Bring Godzilla On
Bring Godzilla On
Out of Control
Tuesday, May 16, 2017
I think I’ve always been a little over the top when it comes to controlling myself in public. I mean, it’s not every high school girl who gets her whole class thrown out of Philharmonic Hall by laughing hysterically at a Shostakovich piece because it sounds like background music for a Godzilla movie. I tried to control myself, but I could truly envision some fire-spewing monstrosity incinerating concert-goers as he plodded down the center aisle of the theater to the dramatic cacophony of Symphony No. 5.
It started with a slight grimace. Then, as I tried to suppress my laughter, I began to shake. Then, the whole row began to shake. Then, the teacher, Mr. Carbone, began to shake. Boy, was he disappointed in me – he had never gotten heave-hoed out of the Philharmonic before. But he was cracking up while he dressed me down. I mean, especially when I told him about the Godzilla part. That got me off lightly with Mr. Carbone, who was a real sweetie, anyway.

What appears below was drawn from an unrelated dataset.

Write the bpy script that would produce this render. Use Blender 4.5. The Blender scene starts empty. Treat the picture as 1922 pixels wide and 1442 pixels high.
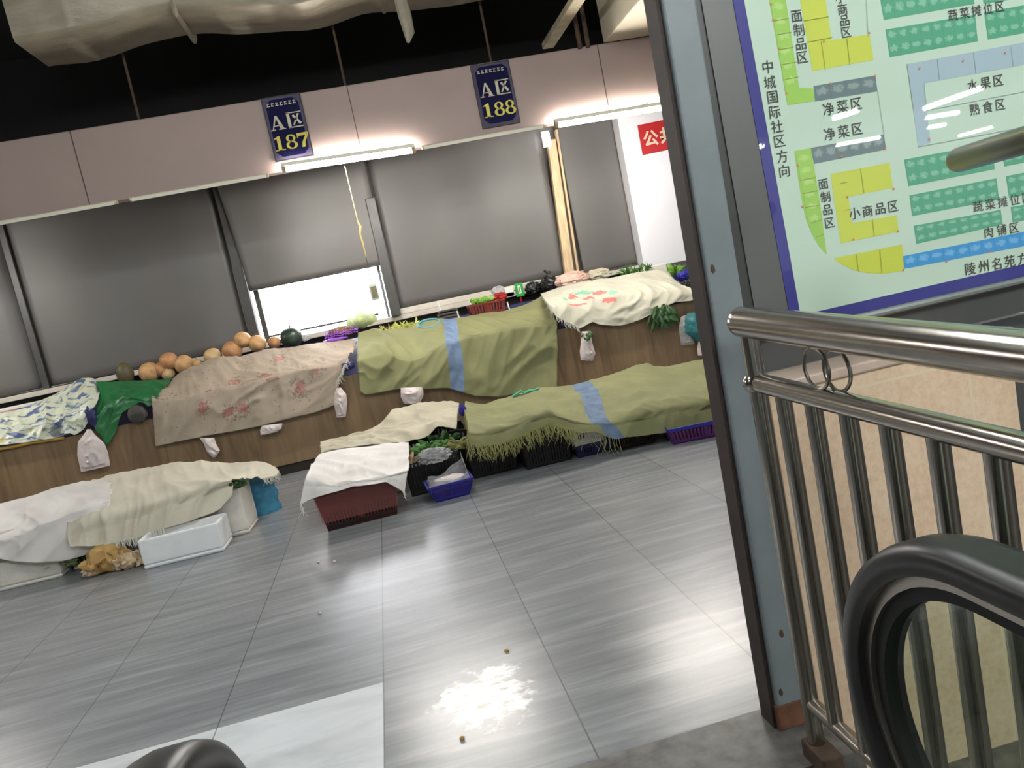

Years earlier, I had gotten my whole family evicted from a religious service because a rabbi with a pompous Hungarian accent was pontificating about some Old Testament guy who tied his ass to a tree and walked for forty miles in the desert. Well, number one, how do you walk with your ass tied to a tree? And, number two, how do you find a tree in the desert to tie your ass to? These were the questions that I was pondering when I burst into uncontrollable laughter. My brother and mother certainly couldn’t control themselves, so we were all thrown out on our asses. And, we were sitting in the front row, no less. My father sat sadly shaking his head In the choir loft. Man, was he embarrassed.
But, he was a little out of control himself. Like the time he brought me up to a Borscht Belt hotel for a summer job interview. I was applying for a cocktail waitressing position and was meeting with a guy named Chernoff. Unfortunately, I was a little nervous and kept calling him Mr. Jerkoff. My father had to be scraped off the carpet over that one. And, no, I didn’t get the job. Hey – I was being polite. I did say Mister.
Life is a great, big tragedy a lot of the time – especially these days, when we’re probably on the verge of extinction. But sometimes, things just strike me as insanely funny. People say and do ridiculous things and they are completely innocent about it. Like when my mother described a play about a fat man as a good, meaty story. Like when my in-laws gave detailed instructions on how to grow taters. Like when I hastily poured my sister-in-law a glass of wine out of a carafe at a winery in North Georgia and she really enjoyed it – until the sommelier informed her that she just drank from the swill bucket. Like when a hiking companion in New Mexico started throwing stones at a bull on a trail to get him to move and I was standing there in a red sweatshirt feeling like a picador without a lance. I mean, you think about something like that afterward and you just lose it. At least, I do.
I asked the stone thrower’s wife, “What do we do if the bull charges us?”
“Jump into a tree,” she said.
Yeah, like there are trees in New Mexico’s high desert. Actually, there was one small tree. I could have tied my ass to it and maybe the bull would’ve impaled me as I attempted to trudge across the wasteland for forty miles. Too bad we didn’t have any rope.
I like to laugh and I like to make people laugh. I don’t even care what I look like, anymore. Hey, I figure if I can’t look good, I may as well look ridiculous. I don’t think there’s anything more to say about that.
You can look at Godzilla in two different ways. He can either scare the bejesus out of you because, one, he’s a big, scary reptile that incinerates people and two, he doesn’t care who he incinerates; or, he can make you laugh because one, he looks ridiculous even when he’s incinerating people, and two, you do know he’s not real, right?